Por Pedro Lorenzo
El drama estrenado en 1635, obra cumbre del teatro español de todos los tiempos, gira en torno a la privación de libertad. Segismundo vive encerrado en una torre desde su nacimiento, por parte de su padre el rey Basilio de Polonia, para no verse derrocado y humillado por éste, según le vaticinó un oráculo.
La obra trata de la predestinación de la vida humana y de los espacios de libertad que se pueden conquistar. Es un clásico entre los clásicos largamente representado y que en esta versión de Declan Donellan y Nick Ormerod, sin perder la esencia, es actualizada al siglo XXI con una puesta en escena atrevida y singular. La obra se representa en verso como la original, y en ella permanecen las tres jornadas o actos, y las dos tramas: el encierro de Segismundo y el compromiso entre Rosaura y Astolfo, sobrino del rey, de que heredaría el trono.
En la primera jornada se produce el monólogo ‘¡Hay mísero de mí.!’ por parte de Segismundo, Alfredo Noval, el conflicto entre el libre albedrío y la predestinación; la realidad y la ficción: y los sueños sueños son; Las sombras y la luz; y la civilización y la barbarie.

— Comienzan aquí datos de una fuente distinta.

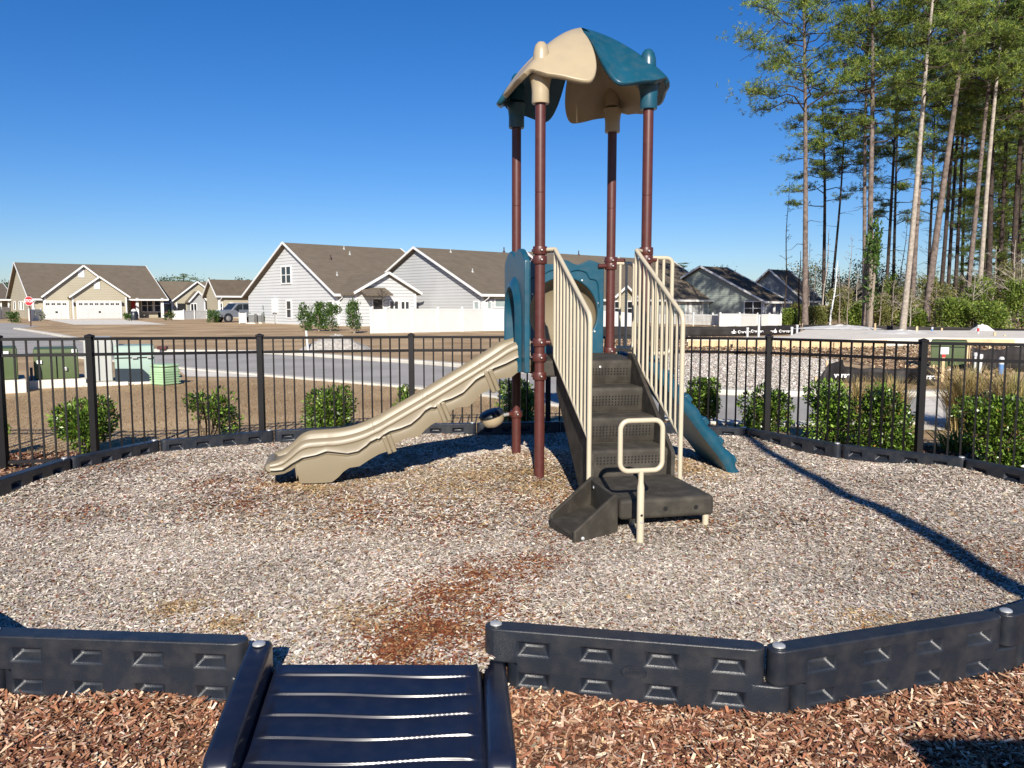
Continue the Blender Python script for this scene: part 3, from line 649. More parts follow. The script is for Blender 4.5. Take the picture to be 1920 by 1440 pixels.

El Barroco en todo su esplendor. Un portento de sensibilidad, pensamiento, religiosidad y filosofía. Todo eso y mucho más es ‘La vida es sueño’. Y los dos monólogos antológicos de Segismundo.
Basilio, magníficamente interpretado por Ernesto Arias, está en el centro de la historia de modo omnipresente y es parte principal de la relevancia del éxito de esta versión. Presencia, dicción, elegancia y autoridad. Clarín, Goizalde Núñez, está soberbio y muy gracioso, cercano al arlequín en la Comedia del Arte. Astolfo, Clotaldo y el resto de personajes están en su sitio sin errores y correctos en sus papeles como el resto del elenco. La escenografía, a base de siete puertas que dan entrada a las escenas, es un recurso sencillo, pero efectivo. La iluminación de Ganecha Gil es también a tener en cuenta.
En definitiva, un montaje muy cuidado que se aleja de las puestas en escena más convencionales, pero una versión digna y moderna de un Calderón menos clásico en el que el sueño y la realidad se confunden dejando entrever la luz y sentir el verso en toda su profundidad. Dónde mejor que en el templo del verso como es el teatro clásico, de la mano de un director tan refutado en Europa como Declan Donellan.